De este modo, la España conservadora se considera dueña eterna del país, con la supuesta legitimidad que le otorga su pasado imperial y católico, y mira a la otra España con recelo, como si se tratara de un inquilino desagradable que debe someterse a las condiciones del propietario, aunque no sean justas ni razonables, para no terminar desahuciado a palos. La ausencia de una derecha liberal de corte europeo, a la que el bloque progresista podría admitir como un adversario leal y respetable (véase, por ejemplo, cómo Ciudadanos ha pasado a convertirse en una fuerza testimonial), y el enorme poder institucional y económico que la Iglesia católica aún acumula, a pesar de la secularización de las costumbres, podrían enumerarse entre los factores que explican esta situación. A partir de estas ideas, la conversación con mi amigo me suscitó un nuevo interrogante: si la España conservadora llevase a cabo un golpe de Estado, ya fuese duro o blando como los turrones, ¿qué podríamos esperar los que formamos parte de la otra España, por ideología, etnia, género o cualquier otra circunstancia? ¿Nos veríamos obligados a marcharnos del país una vez más, ante las amenazas de represalias, o podríamos conformarnos con el exilio interior bajo la condición de guardar silencio? Mi amigo, de natural pesimista, me respondió que en tal caso deberíamos hacer las maletas.
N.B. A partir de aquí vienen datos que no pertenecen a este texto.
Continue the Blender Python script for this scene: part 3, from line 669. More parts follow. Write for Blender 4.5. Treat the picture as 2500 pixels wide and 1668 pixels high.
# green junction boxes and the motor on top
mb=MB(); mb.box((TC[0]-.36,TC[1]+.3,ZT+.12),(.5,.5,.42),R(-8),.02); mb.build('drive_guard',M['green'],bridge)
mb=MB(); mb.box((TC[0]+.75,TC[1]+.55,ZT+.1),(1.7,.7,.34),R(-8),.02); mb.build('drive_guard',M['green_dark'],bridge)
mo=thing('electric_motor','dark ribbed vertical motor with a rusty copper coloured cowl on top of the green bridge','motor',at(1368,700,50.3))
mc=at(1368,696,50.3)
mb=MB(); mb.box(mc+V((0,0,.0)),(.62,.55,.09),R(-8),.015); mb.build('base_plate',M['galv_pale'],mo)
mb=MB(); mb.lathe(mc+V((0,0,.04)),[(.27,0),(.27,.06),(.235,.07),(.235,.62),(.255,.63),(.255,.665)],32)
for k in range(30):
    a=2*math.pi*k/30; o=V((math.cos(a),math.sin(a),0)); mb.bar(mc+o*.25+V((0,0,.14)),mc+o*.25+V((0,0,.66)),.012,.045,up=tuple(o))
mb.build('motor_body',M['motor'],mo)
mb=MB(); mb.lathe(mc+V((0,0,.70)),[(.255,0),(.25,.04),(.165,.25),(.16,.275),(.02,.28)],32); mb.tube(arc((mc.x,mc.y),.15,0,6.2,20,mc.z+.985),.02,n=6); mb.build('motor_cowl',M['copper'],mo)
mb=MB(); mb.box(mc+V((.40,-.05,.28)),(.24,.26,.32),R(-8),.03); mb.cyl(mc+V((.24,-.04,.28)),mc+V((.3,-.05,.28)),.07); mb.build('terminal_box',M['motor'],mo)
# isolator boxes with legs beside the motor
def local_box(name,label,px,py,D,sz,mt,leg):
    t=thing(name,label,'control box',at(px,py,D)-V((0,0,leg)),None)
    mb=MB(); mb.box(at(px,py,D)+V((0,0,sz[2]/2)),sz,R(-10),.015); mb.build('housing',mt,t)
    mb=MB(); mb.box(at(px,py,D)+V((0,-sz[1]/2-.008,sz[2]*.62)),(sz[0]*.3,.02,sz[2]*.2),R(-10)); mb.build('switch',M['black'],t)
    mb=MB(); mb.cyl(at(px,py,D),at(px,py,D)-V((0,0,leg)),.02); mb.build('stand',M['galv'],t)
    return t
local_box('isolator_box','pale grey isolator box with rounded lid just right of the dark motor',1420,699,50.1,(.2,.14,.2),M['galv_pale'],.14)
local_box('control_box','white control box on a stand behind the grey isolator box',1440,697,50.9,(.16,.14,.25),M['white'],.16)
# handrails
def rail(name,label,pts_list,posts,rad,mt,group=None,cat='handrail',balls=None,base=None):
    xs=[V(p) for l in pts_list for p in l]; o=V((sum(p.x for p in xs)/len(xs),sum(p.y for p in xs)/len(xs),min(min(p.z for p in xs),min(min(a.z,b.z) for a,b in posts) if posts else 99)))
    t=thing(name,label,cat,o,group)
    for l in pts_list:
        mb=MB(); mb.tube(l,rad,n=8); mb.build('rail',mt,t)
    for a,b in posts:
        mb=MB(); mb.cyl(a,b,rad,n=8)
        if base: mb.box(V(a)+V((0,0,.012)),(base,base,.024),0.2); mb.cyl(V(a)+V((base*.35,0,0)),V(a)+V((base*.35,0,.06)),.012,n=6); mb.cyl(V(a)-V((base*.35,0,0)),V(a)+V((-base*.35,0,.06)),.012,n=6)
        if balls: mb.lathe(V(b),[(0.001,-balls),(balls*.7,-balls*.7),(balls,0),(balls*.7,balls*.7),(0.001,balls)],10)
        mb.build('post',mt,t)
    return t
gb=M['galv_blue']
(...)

Acabada la conversación, la respuesta de mi amigo me dejó pensando y todavía me planteó una pregunta más en mi fuero interno: en caso de que la derecha política y judicial tomara represalias contra la España de izquierdas tras un golpe de Estado, ¿cómo reaccionarían los votantes conservadores? ¿Se atreverían a manifestarse en masa, denunciando a sus propios líderes como golpistas, para exigir la restauración del orden constitucional vulnerado? ¿O, por el contrario, casi todos aceptarían la mano dura del nuevo régimen e incluso algunos se sentirían complacidos con los actos de represalia, jaleándolos como la nueva cruzada contra los enemigos del país? De súbito, imaginé una sociedad semejante en cierta forma a la de posguerra, en la que el miedo y la delación se habrían extendido como plagas. Imaginé que las personas con las que nos relacionamos todos los días (compañeros de trabajo, vecinos, amigos, conocidos e incluso familiares) podrían colaborar con la nueva represión por diversos motivos: para darles rienda suelta a sus antipatías, rencores y enemistades, para mejorar su posición económica y social e incluso para evitar las represalias a cambio de convertirse en delatores. Había concebido una pesadilla despierto. Y me di cuenta de que yo no tenía respuestas claras a ninguna de las preguntas que me había planteado. Solo espero quedarme para siempre con este manojo de mis dudas, pues hay preguntas que no merece la pena responder.